▶ GIVEN INFORMATION
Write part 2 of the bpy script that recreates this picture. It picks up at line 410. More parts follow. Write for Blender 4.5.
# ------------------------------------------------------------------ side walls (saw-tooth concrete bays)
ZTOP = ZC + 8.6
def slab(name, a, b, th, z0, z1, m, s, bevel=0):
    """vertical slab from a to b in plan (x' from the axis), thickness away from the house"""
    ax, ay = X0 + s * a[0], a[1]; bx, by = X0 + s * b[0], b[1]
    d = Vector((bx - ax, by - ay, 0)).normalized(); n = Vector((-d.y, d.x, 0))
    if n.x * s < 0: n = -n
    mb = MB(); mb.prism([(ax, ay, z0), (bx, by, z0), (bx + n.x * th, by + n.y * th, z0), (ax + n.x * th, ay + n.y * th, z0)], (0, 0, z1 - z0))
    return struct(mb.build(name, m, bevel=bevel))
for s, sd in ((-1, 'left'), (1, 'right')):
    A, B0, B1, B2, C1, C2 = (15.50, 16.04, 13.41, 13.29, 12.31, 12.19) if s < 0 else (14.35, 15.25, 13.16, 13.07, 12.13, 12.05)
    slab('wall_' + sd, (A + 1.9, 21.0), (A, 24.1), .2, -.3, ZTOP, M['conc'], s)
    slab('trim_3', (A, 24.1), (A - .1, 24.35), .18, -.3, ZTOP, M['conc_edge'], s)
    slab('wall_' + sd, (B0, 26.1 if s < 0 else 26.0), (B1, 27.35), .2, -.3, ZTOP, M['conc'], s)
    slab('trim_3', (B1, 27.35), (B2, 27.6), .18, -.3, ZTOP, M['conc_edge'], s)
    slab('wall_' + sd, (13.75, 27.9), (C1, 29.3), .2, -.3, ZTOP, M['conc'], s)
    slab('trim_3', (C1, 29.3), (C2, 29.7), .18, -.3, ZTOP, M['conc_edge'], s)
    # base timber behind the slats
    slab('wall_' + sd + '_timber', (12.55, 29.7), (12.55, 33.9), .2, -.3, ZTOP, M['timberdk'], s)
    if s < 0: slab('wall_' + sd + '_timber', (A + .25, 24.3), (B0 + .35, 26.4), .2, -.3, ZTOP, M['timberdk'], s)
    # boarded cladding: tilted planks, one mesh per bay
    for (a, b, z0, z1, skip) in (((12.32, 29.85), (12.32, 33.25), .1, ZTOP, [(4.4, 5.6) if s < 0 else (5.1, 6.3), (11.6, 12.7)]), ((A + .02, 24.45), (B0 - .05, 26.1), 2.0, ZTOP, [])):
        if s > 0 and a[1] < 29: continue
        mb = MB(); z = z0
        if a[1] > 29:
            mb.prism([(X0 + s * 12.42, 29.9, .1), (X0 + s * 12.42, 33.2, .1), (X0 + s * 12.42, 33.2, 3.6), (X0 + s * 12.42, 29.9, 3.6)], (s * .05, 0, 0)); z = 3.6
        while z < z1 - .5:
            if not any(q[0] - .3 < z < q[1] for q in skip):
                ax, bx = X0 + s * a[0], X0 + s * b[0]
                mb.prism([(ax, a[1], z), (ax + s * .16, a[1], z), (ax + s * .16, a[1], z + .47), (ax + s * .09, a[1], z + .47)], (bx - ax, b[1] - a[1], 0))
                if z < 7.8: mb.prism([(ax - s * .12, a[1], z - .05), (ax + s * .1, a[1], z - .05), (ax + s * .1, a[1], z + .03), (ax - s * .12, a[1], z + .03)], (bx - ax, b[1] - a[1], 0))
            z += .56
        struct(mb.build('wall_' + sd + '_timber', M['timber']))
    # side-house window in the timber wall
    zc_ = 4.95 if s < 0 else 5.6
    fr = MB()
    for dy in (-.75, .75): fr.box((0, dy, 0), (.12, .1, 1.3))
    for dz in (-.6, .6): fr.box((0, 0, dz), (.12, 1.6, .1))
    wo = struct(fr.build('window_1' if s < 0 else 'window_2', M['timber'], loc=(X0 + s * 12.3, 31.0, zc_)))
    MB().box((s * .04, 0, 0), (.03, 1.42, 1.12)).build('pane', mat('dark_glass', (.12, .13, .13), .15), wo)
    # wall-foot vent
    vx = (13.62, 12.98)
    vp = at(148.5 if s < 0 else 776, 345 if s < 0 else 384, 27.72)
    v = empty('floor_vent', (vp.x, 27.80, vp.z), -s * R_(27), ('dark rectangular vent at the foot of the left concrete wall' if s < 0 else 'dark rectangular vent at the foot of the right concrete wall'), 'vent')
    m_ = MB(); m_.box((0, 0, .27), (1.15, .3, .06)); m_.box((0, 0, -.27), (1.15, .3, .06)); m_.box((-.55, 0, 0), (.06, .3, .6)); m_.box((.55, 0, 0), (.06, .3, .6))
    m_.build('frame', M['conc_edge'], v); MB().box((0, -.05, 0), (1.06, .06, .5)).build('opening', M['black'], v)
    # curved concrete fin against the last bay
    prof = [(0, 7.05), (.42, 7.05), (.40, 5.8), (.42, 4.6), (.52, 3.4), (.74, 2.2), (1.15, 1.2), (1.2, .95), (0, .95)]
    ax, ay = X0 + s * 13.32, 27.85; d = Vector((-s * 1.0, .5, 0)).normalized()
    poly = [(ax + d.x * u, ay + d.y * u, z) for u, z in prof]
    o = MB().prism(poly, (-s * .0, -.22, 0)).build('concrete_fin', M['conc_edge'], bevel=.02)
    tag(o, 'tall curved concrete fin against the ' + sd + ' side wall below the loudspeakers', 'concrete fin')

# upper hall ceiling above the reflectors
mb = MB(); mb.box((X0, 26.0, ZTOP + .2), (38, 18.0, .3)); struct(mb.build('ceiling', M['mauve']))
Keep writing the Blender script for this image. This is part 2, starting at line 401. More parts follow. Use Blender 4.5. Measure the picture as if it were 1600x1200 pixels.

▶ REQUIREMENT
Write out, exactly and with nothing else, the lines of the listing above from its first line through the line with "33.9), .2, -.3, ZTOP, M['timberdk'], s)".

▶ WORKED SOLUTION
Write part 2 of the bpy script that recreates this picture. It picks up at line 410. More parts follow. Write for Blender 4.5.
# ------------------------------------------------------------------ side walls (saw-tooth concrete bays)
ZTOP = ZC + 8.6
def slab(name, a, b, th, z0, z1, m, s, bevel=0):
    """vertical slab from a to b in plan (x' from the axis), thickness away from the house"""
    ax, ay = X0 + s * a[0], a[1]; bx, by = X0 + s * b[0], b[1]
    d = Vector((bx - ax, by - ay, 0)).normalized(); n = Vector((-d.y, d.x, 0))
    if n.x * s < 0: n = -n
    mb = MB(); mb.prism([(ax, ay, z0), (bx, by, z0), (bx + n.x * th, by + n.y * th, z0), (ax + n.x * th, ay + n.y * th, z0)], (0, 0, z1 - z0))
    return struct(mb.build(name, m, bevel=bevel))
for s, sd in ((-1, 'left'), (1, 'right')):
    A, B0, B1, B2, C1, C2 = (15.50, 16.04, 13.41, 13.29, 12.31, 12.19) if s < 0 else (14.35, 15.25, 13.16, 13.07, 12.13, 12.05)
    slab('wall_' + sd, (A + 1.9, 21.0), (A, 24.1), .2, -.3, ZTOP, M['conc'], s)
    slab('trim_3', (A, 24.1), (A - .1, 24.35), .18, -.3, ZTOP, M['conc_edge'], s)
    slab('wall_' + sd, (B0, 26.1 if s < 0 else 26.0), (B1, 27.35), .2, -.3, ZTOP, M['conc'], s)
    slab('trim_3', (B1, 27.35), (B2, 27.6), .18, -.3, ZTOP, M['conc_edge'], s)
    slab('wall_' + sd, (13.75, 27.9), (C1, 29.3), .2, -.3, ZTOP, M['conc'], s)
    slab('trim_3', (C1, 29.3), (C2, 29.7), .18, -.3, ZTOP, M['conc_edge'], s)
    # base timber behind the slats
    slab('wall_' + sd + '_timber', (12.55, 29.7), (12.55, 33.9), .2, -.3, ZTOP, M['timberdk'], s)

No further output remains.